"September 17, 1819.

"My Dear Boy,—It is a great pleasure to me that you wish to know your faults. Even if we are a little nettled when we first hear of them, especially when they are such as we thought we were free from, or such as we are ashamed that others should discover, yet if we soon recover our good-humour, and treat with kindness the person who has told us of them, it is a very good sign. It may help us to do this to reflect that such persons are rendering us, even when they themselves may not mean it, but may even only be gratifying their own dislike of us, the greatest almost of all services, perhaps may be helping us to obtain an eternal increase of our happiness and glory. For we never should forget that though we are reconciled to God through the atoning blood of Christ, altogether freely and of mere undeserved mercy, yet when once reconciled, and become the children of God, the degrees of happiness and glory which He will grant to us will be proportioned to the degree of holiness we have obtained, the degree (in other words) in which we have improved the talents committed to our stewardship."

"Weymouth, September, 1820.

"I have this day learned for the first time that there were to be oratorios at Gloucester, and that some of the boys were to go to them. I will be very honest with you. When I heard that the cost was to be half a guinea, I greatly doubted whether it would be warrantable to pay such a sum for such a performance for such youth. This last consideration has considerable weight with me, both as it renders the pleasure of the entertainment less, and as at your early age the sources of pleasure are so numerous. But my difficulties were all removed by finding that the money would not merely be applied to the use of tweedledum and tweedledee (though I write this, no one is fonder than myself of music), but was to go to the relief of the clergy widows and children. I say therefore yes. Q.E.D."

"September 4, 1820.

"I am persuaded that my dear Samuel will endeavour to keep his mind in such a right frame as to enable him to enjoy the pleasures of the scenes through which he is passing, and to be cheered by the consciousness that he is now carrying forward all the necessary agricultural processes in order to his hereafter reaping a rich and abundant harvest. Use yourself, dear boy, to take time occasionally for reflection. Let this be done especially before you engage in prayer, a duty which I hope you always endeavour to perform with all possible seriousness. As I have often told you, it is the grand test by which the state of a Christian may always be best estimated."
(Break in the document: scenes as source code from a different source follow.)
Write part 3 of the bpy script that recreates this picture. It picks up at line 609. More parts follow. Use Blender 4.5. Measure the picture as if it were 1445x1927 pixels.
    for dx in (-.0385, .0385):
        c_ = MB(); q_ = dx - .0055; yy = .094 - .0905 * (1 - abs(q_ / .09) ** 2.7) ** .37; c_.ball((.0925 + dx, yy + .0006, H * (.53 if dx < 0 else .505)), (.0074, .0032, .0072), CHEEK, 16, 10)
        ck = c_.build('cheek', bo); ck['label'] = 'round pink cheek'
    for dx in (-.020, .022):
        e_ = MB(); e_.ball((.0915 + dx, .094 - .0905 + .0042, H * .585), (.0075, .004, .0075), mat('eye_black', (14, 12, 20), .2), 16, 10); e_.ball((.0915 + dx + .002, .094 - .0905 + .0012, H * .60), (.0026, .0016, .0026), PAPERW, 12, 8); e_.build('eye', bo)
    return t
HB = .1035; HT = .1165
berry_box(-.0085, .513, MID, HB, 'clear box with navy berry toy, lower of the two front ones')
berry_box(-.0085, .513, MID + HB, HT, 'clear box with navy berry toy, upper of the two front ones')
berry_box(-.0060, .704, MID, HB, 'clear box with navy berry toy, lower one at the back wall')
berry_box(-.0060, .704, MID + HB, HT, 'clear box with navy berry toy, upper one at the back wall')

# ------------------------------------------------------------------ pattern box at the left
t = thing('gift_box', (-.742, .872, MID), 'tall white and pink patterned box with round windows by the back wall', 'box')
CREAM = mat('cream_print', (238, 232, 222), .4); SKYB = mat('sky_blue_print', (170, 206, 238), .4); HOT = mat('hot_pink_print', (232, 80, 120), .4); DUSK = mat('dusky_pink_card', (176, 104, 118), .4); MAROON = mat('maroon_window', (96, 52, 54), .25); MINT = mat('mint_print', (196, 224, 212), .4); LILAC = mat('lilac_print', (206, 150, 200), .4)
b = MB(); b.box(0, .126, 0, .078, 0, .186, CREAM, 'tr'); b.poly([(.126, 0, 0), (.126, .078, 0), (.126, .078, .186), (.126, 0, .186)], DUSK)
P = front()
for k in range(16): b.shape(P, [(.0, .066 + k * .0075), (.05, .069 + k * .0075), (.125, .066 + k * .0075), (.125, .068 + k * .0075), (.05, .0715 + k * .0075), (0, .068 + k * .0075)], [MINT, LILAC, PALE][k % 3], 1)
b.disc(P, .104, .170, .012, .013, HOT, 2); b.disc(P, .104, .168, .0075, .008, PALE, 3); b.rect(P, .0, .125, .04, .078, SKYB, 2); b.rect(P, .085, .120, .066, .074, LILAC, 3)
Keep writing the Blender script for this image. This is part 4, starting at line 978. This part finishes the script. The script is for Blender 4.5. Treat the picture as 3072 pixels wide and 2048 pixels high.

"Bath, September 23, 1820.

"Did you ever cross a river with a horse in a ferry boat? If so, you must have observed, if you are an observing creature, which if you are not I beg you will become with all possible celerity, that the said horse is perfectly quiet after he is once fairly in the boat—a line of conduct in which it would be well if this four-footed navigator were imitated by some young bipeds I have known in their aquatic exercitations. And so said animal continues—the quadruped I mean, mind—perfectly quiet until he begins to approach the opposite shore. Then he begins to show manifest signs of impatience by dancing and frisking sometimes to such a degree as to overset the boat, to the no small injury of others (for whom he very little cares) as well as himself. This is what may be well called making more haste than good speed. None the less, though I am fully aware that the same frisking quadruped is a very improper subject of imitation, not only to an old biped but to an experienced M.P. of forty years' standing, yet I find myself in a state of mind exactly like that of the horse above mentioned, though it has not the same effects on my animal powers, and though, being on dry land and in a parlour, not a boat, I might frisk away if I chose with perfect impunity to myself and others. But to quit metaphor which I have fairly worn out, or, rather, rode to death, when I was a hundred miles from my dear Samuel, though my affection for him was as strong and my sentiments and feelings as much employed in him as now, yet these are now accompanied with an impatient longing to extinguish the comparatively little distance that is between us, and to have my dearest boy not only in my heart but in my arms, and yet on reflection this very feeling is beneficial. I recollect that our separation is an act of self-denial, and I offer it up to my Saviour with a humble sense of His goodness, in subjecting me to such few and those comparatively such easy crosses. My dearest Samuel will remember to have our blessed Lord continually in remembrance, and by associating Him thus with all the little circumstances of life, it is that we are to live in His love and fear continually."

"November 20, 1820.

"We quite enjoyed your pleasure in Robert's visit. In truth the gratification we parents derive from our children's innocent, much more their commendable, enjoyments is one of the greatest of our pleasures."